### Instructions to follow:
Return, unaltered, every line from the beginning of the material below up to and including the one with "from mathutils import Matrix, Vector".

### Raw data:
'''

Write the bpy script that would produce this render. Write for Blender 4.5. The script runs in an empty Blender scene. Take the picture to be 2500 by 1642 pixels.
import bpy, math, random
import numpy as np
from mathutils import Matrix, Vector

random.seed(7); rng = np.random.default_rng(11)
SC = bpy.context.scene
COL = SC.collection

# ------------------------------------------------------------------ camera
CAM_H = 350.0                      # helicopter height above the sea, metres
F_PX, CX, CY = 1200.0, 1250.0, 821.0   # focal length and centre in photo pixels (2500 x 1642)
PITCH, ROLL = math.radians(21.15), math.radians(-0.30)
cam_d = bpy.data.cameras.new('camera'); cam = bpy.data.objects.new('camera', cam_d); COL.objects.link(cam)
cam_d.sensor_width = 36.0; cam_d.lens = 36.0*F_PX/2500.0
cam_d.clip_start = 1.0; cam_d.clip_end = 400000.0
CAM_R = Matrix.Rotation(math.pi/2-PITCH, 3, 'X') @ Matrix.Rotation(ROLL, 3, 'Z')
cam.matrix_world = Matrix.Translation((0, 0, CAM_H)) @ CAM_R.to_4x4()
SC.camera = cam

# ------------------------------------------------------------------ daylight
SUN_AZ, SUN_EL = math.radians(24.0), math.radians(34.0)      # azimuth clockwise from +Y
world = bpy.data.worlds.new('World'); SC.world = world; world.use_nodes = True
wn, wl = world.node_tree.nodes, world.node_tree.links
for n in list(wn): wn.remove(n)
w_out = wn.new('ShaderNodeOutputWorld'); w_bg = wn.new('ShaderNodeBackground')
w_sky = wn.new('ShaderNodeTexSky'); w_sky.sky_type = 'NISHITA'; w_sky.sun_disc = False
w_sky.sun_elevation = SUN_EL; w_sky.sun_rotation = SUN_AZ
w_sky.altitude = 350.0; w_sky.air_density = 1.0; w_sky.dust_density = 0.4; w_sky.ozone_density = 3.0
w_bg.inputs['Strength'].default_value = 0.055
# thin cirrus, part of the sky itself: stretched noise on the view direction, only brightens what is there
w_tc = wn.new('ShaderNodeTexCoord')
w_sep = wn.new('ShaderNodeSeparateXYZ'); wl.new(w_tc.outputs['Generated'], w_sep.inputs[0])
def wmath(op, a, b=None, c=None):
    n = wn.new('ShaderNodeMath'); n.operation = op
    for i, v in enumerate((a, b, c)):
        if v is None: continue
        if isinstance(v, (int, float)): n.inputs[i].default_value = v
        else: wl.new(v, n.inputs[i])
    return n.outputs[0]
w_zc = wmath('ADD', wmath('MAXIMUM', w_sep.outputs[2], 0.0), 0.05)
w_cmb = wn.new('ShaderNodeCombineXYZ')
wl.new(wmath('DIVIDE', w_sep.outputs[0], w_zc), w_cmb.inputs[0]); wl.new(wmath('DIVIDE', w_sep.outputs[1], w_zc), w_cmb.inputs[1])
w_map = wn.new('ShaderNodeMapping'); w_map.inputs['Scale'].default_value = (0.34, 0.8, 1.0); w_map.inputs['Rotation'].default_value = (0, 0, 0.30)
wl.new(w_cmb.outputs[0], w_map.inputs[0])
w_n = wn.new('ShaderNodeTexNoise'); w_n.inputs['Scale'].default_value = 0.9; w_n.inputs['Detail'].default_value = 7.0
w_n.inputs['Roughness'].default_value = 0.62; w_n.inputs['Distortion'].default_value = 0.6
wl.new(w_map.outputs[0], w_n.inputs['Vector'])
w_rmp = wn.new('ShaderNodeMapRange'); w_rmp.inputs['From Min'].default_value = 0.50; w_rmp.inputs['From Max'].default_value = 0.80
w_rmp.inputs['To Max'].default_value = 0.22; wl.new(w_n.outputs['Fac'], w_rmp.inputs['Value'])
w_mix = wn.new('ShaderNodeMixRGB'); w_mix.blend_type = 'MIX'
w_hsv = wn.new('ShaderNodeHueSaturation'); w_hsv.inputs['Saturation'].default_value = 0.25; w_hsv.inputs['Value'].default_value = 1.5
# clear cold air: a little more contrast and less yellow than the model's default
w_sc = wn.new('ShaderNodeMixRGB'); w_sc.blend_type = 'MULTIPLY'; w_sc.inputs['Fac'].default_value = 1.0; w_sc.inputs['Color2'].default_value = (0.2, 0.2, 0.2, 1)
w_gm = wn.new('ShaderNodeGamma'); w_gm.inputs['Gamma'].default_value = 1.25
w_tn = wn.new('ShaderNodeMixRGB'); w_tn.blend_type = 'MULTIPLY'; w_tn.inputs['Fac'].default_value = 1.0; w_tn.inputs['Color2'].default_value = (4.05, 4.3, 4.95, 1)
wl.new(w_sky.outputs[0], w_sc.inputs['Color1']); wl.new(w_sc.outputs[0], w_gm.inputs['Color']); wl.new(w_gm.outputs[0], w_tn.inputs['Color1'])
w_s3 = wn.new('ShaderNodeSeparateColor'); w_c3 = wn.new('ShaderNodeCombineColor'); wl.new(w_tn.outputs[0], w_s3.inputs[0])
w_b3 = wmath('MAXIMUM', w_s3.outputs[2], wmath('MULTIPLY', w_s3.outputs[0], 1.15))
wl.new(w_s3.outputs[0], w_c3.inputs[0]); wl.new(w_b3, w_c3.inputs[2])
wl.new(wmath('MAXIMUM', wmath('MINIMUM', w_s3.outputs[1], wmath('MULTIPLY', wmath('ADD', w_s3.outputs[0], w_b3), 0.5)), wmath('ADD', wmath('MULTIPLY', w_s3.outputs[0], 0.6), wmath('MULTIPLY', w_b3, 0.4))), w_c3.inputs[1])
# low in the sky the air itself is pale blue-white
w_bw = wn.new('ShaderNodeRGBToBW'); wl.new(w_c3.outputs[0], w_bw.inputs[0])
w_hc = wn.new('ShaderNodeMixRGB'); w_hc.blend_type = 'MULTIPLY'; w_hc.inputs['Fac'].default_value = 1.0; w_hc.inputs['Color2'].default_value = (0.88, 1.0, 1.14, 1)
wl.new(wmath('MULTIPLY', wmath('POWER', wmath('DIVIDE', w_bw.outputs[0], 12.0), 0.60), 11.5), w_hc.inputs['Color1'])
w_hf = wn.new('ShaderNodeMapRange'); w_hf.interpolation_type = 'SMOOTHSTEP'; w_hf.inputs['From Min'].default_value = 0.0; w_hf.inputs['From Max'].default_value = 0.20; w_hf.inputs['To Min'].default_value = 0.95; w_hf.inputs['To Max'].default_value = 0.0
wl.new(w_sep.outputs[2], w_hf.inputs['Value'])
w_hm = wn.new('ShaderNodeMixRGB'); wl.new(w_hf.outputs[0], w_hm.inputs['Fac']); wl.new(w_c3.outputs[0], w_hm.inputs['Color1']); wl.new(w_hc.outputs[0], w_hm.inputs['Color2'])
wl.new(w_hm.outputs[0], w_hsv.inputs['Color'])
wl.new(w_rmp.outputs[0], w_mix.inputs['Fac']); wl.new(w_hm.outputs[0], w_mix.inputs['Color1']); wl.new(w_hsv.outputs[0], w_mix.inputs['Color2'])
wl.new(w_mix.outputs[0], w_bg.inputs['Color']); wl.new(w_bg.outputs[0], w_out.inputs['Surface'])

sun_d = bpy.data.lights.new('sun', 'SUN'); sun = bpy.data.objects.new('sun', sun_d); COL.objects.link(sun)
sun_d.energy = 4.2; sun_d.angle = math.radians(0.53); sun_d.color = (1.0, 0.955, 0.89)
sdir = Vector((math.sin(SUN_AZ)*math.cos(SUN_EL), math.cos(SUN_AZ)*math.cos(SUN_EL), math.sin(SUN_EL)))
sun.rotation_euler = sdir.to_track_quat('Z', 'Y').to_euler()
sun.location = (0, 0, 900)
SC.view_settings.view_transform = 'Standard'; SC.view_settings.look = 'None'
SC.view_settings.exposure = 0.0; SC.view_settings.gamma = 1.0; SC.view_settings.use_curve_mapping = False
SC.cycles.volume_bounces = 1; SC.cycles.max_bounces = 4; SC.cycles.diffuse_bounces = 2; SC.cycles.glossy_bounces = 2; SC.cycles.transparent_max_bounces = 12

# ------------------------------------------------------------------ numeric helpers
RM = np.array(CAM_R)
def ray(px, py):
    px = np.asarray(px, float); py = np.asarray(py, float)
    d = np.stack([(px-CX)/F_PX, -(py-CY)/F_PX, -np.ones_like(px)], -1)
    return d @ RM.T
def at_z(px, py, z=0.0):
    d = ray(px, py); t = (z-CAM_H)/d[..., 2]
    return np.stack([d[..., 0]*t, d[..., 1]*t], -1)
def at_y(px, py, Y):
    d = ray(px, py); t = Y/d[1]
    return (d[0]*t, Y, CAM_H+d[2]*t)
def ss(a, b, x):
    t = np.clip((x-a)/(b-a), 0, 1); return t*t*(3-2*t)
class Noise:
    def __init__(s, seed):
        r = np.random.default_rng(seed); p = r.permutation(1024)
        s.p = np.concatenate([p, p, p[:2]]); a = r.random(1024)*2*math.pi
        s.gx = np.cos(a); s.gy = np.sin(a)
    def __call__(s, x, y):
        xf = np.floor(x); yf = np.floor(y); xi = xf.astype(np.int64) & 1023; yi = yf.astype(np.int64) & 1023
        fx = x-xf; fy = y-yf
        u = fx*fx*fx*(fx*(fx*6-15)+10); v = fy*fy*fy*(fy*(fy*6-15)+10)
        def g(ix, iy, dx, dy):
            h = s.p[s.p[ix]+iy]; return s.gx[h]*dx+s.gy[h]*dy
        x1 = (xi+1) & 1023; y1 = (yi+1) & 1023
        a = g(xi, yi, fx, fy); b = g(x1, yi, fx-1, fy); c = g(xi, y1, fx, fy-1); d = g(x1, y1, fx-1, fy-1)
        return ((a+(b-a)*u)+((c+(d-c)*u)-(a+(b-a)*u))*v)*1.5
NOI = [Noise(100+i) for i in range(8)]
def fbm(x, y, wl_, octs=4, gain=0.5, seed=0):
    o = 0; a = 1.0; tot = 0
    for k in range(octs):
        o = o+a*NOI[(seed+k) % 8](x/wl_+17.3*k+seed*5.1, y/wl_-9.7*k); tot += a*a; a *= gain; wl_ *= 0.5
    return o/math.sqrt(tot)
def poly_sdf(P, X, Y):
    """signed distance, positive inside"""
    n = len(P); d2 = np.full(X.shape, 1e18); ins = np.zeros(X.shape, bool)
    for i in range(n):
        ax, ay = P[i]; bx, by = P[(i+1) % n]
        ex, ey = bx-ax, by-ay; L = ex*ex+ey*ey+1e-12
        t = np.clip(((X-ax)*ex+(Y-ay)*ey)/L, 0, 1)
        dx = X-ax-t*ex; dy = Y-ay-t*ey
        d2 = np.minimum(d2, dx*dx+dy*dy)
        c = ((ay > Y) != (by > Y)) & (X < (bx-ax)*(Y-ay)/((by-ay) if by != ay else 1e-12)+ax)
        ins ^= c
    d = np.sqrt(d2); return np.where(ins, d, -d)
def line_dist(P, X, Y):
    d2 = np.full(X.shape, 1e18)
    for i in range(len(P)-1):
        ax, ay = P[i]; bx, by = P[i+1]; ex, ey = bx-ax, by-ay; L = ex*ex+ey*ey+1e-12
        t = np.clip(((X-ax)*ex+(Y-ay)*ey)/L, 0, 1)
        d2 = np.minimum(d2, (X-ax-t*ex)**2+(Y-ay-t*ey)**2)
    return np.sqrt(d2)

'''

### Finished task:
Write the bpy script that would produce this render. Write for Blender 4.5. The script runs in an empty Blender scene. Take the picture to be 2500 by 1642 pixels.
import bpy, math, random
import numpy as np
from mathutils import Matrix, Vector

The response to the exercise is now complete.